» **SHORT PROBLEM**: Examine the material below. Gather every line in which the string "scene" appears.

::: COLLECTED MATERIAL

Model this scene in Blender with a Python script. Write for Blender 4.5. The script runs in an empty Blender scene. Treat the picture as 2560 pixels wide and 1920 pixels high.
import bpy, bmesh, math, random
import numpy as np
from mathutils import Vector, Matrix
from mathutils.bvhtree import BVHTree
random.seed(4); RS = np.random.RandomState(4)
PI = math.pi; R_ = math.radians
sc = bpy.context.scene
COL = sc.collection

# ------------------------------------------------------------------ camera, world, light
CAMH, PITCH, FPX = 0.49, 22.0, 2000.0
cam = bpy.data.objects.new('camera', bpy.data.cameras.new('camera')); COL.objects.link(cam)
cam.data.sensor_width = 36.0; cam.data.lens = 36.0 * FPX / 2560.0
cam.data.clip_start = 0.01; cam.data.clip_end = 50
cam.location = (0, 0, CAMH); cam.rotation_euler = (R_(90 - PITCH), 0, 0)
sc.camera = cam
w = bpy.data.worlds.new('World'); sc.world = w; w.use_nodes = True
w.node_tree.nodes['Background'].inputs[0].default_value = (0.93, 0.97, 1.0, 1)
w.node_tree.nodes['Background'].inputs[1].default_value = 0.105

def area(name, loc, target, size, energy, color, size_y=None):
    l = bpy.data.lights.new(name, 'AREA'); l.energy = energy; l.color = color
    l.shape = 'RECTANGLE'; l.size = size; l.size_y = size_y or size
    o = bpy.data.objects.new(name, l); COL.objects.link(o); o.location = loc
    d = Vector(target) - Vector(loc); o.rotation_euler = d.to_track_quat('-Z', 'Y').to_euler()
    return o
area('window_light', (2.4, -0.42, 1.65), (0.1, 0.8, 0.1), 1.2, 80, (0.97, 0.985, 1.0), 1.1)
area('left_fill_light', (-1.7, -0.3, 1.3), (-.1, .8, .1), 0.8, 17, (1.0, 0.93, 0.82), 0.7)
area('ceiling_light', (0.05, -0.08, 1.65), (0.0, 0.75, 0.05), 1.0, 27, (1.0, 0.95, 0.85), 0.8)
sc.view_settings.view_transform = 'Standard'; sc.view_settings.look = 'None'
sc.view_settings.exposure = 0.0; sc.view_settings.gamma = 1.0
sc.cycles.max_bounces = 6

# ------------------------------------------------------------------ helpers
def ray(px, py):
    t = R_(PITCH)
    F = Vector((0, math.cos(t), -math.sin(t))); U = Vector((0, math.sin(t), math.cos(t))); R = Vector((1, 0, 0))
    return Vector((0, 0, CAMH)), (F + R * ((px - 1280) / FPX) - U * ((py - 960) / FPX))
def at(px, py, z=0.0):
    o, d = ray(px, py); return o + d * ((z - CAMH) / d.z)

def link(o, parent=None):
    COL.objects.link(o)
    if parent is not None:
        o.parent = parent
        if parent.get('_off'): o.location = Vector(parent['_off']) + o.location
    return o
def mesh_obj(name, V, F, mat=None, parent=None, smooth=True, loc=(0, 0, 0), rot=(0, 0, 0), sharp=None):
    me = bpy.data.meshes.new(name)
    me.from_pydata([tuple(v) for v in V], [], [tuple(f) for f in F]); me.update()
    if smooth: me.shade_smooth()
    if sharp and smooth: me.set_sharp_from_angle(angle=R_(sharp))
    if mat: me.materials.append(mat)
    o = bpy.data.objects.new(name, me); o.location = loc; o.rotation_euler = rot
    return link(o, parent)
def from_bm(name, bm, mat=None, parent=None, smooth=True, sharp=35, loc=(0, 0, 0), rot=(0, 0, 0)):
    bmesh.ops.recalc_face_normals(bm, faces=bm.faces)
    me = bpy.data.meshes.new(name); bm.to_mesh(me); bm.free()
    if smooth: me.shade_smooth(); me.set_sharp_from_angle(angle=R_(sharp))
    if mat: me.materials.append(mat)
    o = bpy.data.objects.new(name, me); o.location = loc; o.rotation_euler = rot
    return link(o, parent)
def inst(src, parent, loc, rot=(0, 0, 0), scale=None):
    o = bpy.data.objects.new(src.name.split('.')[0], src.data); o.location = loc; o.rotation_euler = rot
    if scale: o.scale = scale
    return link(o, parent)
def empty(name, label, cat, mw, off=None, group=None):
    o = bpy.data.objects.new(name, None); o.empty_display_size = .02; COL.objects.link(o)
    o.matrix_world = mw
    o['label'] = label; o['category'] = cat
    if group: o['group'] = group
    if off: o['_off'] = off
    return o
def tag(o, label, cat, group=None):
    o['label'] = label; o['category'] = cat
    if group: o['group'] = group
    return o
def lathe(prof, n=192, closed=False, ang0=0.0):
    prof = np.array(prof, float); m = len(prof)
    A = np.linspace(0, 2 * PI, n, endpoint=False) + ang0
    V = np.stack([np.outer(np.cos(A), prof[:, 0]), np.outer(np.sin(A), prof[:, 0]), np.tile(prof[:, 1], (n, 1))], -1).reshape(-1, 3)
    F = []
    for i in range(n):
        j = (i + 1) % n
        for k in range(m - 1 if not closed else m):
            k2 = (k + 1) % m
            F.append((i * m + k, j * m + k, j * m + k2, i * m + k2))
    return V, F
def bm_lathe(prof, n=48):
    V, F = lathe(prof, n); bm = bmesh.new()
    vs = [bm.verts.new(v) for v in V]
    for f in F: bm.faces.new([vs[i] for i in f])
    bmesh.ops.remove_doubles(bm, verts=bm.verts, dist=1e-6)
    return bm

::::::

» **OUTPUT FOR THIS TASK**:
Model this scene in Blender with a Python script. Write for Blender 4.5. The script runs in an empty Blender scene. Treat the picture as 2560 pixels wide and 1920 pixels high.
sc = bpy.context.scene